EXERCISE DIRECTIONS -
From the opening line of the records through the line bearing "SC.camera = cam", set down every line exactly.

(Scripts that build scenes)
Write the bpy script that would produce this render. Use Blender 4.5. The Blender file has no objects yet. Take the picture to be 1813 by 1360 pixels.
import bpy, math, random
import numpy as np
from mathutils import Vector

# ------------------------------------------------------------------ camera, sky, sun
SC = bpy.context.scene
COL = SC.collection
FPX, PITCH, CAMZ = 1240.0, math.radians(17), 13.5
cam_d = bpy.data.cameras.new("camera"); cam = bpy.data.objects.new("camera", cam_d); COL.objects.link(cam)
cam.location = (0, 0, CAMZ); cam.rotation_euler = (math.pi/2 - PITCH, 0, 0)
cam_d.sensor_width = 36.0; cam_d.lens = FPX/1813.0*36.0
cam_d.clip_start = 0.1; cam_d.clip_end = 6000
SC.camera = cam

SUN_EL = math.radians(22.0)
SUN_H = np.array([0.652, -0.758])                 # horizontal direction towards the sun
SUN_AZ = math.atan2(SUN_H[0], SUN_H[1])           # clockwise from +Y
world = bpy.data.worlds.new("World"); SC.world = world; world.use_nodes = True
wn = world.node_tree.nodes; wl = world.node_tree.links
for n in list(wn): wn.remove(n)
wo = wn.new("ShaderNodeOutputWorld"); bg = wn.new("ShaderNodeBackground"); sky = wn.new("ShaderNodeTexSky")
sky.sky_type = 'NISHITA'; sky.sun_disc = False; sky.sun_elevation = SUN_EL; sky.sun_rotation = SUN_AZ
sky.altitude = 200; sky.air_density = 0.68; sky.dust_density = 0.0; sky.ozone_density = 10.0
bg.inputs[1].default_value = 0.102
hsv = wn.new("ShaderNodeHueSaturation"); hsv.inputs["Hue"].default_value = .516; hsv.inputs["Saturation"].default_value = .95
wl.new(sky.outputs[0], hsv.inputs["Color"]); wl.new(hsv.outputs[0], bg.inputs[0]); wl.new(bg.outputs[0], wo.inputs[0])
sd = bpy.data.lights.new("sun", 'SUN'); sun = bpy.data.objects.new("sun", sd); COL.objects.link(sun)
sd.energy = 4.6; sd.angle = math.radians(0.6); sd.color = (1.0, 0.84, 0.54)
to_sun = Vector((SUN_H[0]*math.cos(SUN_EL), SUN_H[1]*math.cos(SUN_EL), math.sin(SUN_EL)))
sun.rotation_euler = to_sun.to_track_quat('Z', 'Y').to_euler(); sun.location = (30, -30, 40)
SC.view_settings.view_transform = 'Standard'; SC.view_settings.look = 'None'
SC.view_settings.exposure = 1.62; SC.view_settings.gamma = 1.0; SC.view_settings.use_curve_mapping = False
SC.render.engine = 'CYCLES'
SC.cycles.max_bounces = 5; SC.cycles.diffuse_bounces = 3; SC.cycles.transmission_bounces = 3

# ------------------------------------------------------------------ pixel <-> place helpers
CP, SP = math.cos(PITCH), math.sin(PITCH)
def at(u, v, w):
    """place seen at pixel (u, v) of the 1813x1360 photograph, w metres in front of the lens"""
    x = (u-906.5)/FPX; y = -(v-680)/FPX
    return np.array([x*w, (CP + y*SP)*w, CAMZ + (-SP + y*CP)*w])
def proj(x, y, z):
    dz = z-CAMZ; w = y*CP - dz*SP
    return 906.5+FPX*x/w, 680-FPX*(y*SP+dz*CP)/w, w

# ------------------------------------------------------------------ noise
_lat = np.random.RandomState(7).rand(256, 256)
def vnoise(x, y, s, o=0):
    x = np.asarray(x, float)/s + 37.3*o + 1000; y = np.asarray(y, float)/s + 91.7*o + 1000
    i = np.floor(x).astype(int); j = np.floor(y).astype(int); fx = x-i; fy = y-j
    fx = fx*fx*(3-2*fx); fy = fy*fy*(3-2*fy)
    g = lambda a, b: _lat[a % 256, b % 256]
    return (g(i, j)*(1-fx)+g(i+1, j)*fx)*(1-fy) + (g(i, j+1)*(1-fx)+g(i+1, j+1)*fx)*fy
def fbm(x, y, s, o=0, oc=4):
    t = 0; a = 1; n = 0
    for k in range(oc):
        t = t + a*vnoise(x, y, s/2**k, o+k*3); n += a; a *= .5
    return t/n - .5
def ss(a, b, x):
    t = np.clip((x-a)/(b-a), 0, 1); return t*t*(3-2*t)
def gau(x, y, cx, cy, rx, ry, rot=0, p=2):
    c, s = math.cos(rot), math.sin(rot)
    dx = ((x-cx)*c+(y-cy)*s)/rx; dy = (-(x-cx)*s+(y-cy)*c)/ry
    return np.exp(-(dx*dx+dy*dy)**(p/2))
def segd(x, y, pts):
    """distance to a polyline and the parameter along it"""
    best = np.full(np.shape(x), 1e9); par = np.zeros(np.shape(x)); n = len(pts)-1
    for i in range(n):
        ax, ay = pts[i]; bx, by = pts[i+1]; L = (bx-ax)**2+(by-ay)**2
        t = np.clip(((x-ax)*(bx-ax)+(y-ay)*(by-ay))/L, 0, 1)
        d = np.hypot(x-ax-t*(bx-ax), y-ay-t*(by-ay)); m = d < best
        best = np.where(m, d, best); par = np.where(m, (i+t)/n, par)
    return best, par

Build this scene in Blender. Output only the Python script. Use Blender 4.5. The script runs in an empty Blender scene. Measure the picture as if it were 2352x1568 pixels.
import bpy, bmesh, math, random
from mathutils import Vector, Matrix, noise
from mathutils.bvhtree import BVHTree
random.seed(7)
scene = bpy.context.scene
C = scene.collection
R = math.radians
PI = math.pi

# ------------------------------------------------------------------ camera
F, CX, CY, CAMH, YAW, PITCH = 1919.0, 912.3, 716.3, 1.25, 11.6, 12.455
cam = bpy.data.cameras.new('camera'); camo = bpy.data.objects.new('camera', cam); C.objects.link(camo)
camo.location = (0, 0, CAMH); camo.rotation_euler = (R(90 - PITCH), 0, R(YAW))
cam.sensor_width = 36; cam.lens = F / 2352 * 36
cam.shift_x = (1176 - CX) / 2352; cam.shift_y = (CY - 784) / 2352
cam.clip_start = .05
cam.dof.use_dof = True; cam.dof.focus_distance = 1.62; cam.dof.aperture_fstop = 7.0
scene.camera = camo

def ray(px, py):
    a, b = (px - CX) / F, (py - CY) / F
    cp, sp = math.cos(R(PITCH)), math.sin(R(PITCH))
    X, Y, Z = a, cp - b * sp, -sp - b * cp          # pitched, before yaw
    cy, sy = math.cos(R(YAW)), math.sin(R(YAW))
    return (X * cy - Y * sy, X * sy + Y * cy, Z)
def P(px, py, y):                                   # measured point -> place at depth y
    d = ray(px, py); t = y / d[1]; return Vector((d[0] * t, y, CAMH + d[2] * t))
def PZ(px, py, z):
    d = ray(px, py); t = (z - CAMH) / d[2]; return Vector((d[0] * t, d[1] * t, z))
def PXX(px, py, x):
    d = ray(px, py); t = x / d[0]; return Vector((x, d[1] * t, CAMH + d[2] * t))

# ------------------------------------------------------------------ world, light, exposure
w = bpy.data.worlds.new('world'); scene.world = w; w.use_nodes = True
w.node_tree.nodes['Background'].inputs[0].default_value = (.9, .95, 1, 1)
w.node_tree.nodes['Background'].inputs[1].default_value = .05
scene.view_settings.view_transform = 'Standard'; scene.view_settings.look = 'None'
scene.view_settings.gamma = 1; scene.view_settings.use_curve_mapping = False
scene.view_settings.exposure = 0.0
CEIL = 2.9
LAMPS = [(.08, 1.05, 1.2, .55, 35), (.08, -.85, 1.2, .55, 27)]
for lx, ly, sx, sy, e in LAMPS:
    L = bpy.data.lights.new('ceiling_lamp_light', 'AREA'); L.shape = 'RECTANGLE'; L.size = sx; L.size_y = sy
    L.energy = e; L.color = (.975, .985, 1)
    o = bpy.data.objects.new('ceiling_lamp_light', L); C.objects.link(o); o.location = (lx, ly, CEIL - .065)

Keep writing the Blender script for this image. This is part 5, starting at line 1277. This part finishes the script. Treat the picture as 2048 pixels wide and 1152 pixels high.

THE SOLUTION -
Write the bpy script that would produce this render. Use Blender 4.5. The Blender file has no objects yet. Take the picture to be 1813 by 1360 pixels.
import bpy, math, random
import numpy as np
from mathutils import Vector

# ------------------------------------------------------------------ camera, sky, sun
SC = bpy.context.scene
COL = SC.collection
FPX, PITCH, CAMZ = 1240.0, math.radians(17), 13.5
cam_d = bpy.data.cameras.new("camera"); cam = bpy.data.objects.new("camera", cam_d); COL.objects.link(cam)
cam.location = (0, 0, CAMZ); cam.rotation_euler = (math.pi/2 - PITCH, 0, 0)
cam_d.sensor_width = 36.0; cam_d.lens = FPX/1813.0*36.0
cam_d.clip_start = 0.1; cam_d.clip_end = 6000
SC.camera = cam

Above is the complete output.